Critics, Opposition React to Ottawa’s Threat of Additional Taxes on Big Grocers

Critics and members of the opposition have expressed concern over the federal government’s talk of potentially imposing additional taxes on major grocers.
Critics, Opposition React to Ottawa’s Threat of Additional Taxes on Big Grocers
A worker at a Metro grocery store in Toronto on July 18, 2023. The Canadian Press/Cole Burston
Andrew Chen
Updated:

Critics and members of the opposition have expressed concern over the federal government’s talk of potentially imposing additional taxes on major grocers. They argue that this move could worsen the affordability crisis faced by Canadians who are already grappling with rising food prices.

At the conclusion of the Liberal party’s three-day national caucus retreat in London, Ontario, on Sept. 14, Prime Minister Justin Trudeau said that his government is exploring various tools, including potential tax measures, to compel major grocery retailers to stabilize food prices.

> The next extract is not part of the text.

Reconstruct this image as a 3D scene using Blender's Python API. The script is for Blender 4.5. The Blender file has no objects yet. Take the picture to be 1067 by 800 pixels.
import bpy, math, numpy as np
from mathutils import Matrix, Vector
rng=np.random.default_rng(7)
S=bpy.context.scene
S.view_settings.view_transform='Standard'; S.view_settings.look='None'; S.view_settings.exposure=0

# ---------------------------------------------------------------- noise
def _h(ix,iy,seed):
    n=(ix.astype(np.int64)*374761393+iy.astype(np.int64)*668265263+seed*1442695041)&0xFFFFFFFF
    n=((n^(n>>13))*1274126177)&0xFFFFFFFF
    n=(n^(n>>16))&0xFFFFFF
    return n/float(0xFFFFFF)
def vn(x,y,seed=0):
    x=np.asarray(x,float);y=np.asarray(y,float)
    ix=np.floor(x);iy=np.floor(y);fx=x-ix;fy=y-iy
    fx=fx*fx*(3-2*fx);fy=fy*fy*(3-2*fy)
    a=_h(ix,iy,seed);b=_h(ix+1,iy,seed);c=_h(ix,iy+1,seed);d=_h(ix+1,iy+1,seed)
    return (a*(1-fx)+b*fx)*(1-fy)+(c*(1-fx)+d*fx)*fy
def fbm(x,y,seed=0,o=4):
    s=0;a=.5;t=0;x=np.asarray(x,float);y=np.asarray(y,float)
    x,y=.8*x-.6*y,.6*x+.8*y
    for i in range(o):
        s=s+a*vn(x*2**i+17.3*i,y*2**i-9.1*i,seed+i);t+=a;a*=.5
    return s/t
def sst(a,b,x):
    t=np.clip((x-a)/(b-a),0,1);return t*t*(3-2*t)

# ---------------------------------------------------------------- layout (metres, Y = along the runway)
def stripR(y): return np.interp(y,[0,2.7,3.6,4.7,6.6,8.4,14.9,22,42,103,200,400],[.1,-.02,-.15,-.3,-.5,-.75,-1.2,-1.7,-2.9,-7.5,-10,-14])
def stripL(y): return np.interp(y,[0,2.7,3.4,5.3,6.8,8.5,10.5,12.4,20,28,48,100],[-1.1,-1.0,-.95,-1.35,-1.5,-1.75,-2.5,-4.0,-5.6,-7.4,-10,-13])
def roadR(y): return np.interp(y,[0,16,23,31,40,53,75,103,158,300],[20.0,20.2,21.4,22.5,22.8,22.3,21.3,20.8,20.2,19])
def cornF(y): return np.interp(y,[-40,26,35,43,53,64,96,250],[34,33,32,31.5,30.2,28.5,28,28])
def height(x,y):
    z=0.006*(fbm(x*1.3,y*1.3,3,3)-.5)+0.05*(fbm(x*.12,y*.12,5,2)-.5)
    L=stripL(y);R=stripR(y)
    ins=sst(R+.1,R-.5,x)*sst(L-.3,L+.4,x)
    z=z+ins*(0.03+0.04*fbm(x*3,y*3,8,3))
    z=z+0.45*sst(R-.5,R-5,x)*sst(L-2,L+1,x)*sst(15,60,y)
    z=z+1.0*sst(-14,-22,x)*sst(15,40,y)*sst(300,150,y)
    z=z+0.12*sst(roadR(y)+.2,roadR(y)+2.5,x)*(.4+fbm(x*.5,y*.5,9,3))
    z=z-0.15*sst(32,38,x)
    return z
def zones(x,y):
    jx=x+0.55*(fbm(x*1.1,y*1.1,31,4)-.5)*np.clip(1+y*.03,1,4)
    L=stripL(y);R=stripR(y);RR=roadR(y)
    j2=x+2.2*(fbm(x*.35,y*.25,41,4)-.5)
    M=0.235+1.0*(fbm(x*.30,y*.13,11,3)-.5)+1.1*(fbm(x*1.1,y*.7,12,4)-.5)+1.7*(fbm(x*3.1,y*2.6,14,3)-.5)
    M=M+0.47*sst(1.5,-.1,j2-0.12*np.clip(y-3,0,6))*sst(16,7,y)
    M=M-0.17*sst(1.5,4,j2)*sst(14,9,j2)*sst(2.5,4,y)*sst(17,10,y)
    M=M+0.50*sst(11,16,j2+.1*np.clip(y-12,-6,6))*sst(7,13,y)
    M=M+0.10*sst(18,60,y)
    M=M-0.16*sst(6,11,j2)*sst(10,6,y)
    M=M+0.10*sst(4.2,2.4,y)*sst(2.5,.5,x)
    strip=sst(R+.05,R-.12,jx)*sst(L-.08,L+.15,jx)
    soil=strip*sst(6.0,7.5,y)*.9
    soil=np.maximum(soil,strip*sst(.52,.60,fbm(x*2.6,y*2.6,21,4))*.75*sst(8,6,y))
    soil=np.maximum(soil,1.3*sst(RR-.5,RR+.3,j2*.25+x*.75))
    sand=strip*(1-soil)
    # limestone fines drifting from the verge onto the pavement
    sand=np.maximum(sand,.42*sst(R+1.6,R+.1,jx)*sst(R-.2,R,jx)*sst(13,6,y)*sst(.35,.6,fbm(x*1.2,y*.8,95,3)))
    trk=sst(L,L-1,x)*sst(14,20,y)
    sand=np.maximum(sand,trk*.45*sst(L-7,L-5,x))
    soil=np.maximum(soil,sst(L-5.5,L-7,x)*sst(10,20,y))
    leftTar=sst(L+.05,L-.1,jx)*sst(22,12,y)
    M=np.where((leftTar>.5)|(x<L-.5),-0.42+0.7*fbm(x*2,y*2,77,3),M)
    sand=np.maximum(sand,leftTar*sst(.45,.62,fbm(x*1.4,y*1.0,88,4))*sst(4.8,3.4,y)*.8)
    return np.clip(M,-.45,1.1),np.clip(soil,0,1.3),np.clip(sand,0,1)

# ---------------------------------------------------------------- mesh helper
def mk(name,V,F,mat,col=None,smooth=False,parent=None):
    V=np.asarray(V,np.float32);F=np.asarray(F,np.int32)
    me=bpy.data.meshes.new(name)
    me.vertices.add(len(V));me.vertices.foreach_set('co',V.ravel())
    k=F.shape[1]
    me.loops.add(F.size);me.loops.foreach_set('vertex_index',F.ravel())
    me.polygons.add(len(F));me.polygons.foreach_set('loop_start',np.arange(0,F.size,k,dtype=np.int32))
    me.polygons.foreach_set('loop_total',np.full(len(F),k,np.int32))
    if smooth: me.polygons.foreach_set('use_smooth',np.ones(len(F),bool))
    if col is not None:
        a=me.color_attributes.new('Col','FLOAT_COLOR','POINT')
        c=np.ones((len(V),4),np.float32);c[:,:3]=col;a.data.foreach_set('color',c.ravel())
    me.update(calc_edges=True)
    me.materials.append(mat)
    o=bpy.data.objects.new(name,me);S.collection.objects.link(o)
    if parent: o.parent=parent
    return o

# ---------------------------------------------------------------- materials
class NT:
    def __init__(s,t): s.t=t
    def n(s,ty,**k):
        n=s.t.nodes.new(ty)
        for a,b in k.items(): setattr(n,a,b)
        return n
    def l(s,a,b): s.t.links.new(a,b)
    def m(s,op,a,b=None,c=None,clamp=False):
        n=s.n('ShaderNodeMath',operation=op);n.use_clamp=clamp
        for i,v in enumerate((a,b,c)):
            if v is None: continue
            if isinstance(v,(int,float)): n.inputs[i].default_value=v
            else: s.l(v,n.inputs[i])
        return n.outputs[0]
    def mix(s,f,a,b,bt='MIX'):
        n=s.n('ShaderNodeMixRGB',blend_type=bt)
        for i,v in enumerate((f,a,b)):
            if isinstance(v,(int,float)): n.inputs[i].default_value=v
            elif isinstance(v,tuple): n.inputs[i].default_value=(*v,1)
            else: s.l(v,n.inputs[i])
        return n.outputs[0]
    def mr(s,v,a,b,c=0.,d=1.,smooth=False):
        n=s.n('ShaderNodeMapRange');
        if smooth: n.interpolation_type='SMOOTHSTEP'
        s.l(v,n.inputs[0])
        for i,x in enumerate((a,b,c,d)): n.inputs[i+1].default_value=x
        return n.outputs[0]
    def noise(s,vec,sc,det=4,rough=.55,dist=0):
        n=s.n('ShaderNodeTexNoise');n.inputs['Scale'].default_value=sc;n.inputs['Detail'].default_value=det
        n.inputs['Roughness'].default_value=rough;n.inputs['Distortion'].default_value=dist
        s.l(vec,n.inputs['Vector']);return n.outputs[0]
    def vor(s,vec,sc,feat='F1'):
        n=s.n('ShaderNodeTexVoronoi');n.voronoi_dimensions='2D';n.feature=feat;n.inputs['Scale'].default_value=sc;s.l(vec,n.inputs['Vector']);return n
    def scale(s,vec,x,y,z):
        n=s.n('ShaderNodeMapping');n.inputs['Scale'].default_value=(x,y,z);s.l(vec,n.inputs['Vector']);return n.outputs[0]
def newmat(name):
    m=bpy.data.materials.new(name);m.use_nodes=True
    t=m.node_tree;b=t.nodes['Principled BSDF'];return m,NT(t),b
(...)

The same day, the Canadian Taxpayers Federation (CTF) called on Mr. Trudeau to “rescind his grocery tax threat.”

“The last thing Canadians need is a grocery tax,” CTF Federal Director Franco Terrazzano said in a statement. “Instead of hammering Canadians with a grocery tax, Trudeau should scrap his carbon tax, which is making food prices more expensive.”

During the caucus retreat, Industry Minister François-Philippe Champagne said there would be a meeting the following week with leaders of major Canadian grocery chains, who were “told” to go to Ottawa to discuss the issue of food prices. The invitation list includes Loblaws, Empire, Metro, Costco, and Walmart. Mr. Trudeau said the grocers have been given until Thanksgiving to respond regarding their plans to stabilize prices.

“And let me be very clear: if their plan doesn’t provide real relief for the middle class and people working hard to join it, then we will take further action, and we are not ruling anything out, including tax measures,” he said.

In a video released separately on Sept. 14, Mr. Terrazzano emphasized that the current affordability crisis is linked to the government’s carbon tax. “When Trudeau’s carbon tax makes it more expensive for farmers to produce food and for truckers to deliver food, he is making it more expensive for you to buy the food. So we got to fight back on this,” he said.
Several other critics have raised concerns with the government’s carbon tax as a factor contributing to the rising cost of food. Conservative MP John Barlow, his party’s agriculture critic, shared a similar view of the Liberal’s potential grocery tax measure.
“The Liberals want to lower grocery prices? They can lower prices now–abandon own punishing policies. Axe the carbon tax. End fertilizer tariff. Eliminate warning food labels,save $2B in costs. Pause plastic packaging rules. Reign in spending,” he posted on X, formerly known as Twitter, on Sept. 14.

Supply Chain Pressure

While Mr. Trudeau said in his announcement that major grocery stores in Canada were “making record profits,” the Retail Council of Canada (RCC) said the elevated food prices have little to do with grocer prices and profit.
“The price on grocery shelves is driven by increased vendor costs from food manufacturers and producers, itself caused by a host of global factors—including supply chain challenges, the war in Ukraine, fuel prices, and climate events,” RCC spokesperson Michelle Wasylyshen told The Epoch Times on Sept. 14.

Agri-food professor Sylvain Charlebois from Dalhousie University, with whom Mr. Champagne has worked with to tackle food inflation issues, conveyed his unease with the idea of pressuring grocers on pricing, but said it was a decision made by the minister.

“I’m there to advise the minister during the process, but it’s clear he’s set on intervening and compel the grocers to adjust their prices,” Mr. Charlebois said in an interview on Sept. 14.

He also raised concerns about major brands leaving Canada, noting if prices are being mandated, the pressure will be felt throughout the supply chain.

“As an economist I’m worried, I’m really worried, because we’ve seen Nestlé get out of frozen food in Canada, Kleenex left, other brands left in recent years. If we want to increase competition, the last thing we need is an interventionist state,” said Mr. Charlebois.

“It’s a dangerous game to intervene that way, especially in the food industry when margins aren’t that big.”

He emphasized that the primary message he conveyed to Mr. Champagne was the importance of distinguishing between inflation and consumer confidence.

The professor noted that Quebec, where retail milk prices are regulated, has the highest milk prices. In terms of bolstering consumer confidence, Mr. Charlebois recommended a reform of the Competition Bureau, advocating for increased authority and expedited investigation processes.

Mr. Trudeau also said on Sept. 14 that his government is taking steps to reform the Competition Act to make “large businesses more accountable to Canadians.”